By the time my son and daughter graduated from high school, I had published four novellas, a three-book romantic suspense series, and five contemporary romances. I also felt ready to take on full-time teaching again, so I took a job teaching language arts at a public middle school. The Magnolia Dutchess


Apparently middle-schoolers are not my thing. Every day I cried all the way to school and all the way home. On the writing front, I was demoralized when a contract was not renewed. That was a pretty dark time. My husband and I prayed over what to do and agreed that I might do better as a college professor. So back to college I went for a master’s degree in creative writing (by this time I was firmly planted in the world of words and pretty much left the music career behind).


God must have guffawed when I made that decision. I loved teaching freshman composition under a teaching assistantship. But I discovered to my chagrin that adjunct professors earn about as much as bank tellers, and since I still had a kid in college, I kinda needed the money. So with master’s degree in hand, I started looking for a high school English job.


That fall, I interviewed for a reading coach position at an all-black inner-city public school—and got talked into taking on the choral director’s job instead. My music certification had expired, so I had to relearn music history, theory, orchestration, and physics, in order to take and pass a Praxis test by November. Good luck, I was told, nobody ever passes it the first time.


I passed the first time, and that’s totally a God thing. I was the first white music teacher in the school’s history. It was a little weird at first, for everybody concerned. But I have grown to love this community, and apparently they love me back. I’ve helped students earn music scholarships to colleges all over the United States. I’ve taken kids who’d never before left their neighborhood to state and regional choral conferences that changed their hopes and dreams. Last year we wrote and produced an original Broadway-style musical, from script and songs to sets and costumes.
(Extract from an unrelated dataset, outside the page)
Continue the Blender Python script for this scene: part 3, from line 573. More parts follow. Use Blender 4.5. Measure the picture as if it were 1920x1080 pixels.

My time at LeFlore High School has been an exhilarating, exhausting, challenging blessing that fuels my writing. Every time I write about a young person making unimaginable decisions, choosing bravery over giving up, I link into stories lived out in my classroom every day. When I need a picture of a mentor, I look at my coworkers who guide, instruct, encourage and pick up pieces of broken young lives all around me and help put them back together. The last eight years of working and serving in a community ravaged by hopelessness and bondage compel me to expose, through my stories, the lies and weaknesses and villainy at its roots—to draw word pictures of hope found in faith, patriotism, hard work and personal courage.


My own faith enables me to model those ideals, to keep the creativity fresh. I rely on my precious family and church for strength to pursue the two works I have been called to—writing and teaching. Neither is more important, holy or sanctified. They are who I am and what I do.


Will I ever “quit my day job” again? I doubt it. I hope not.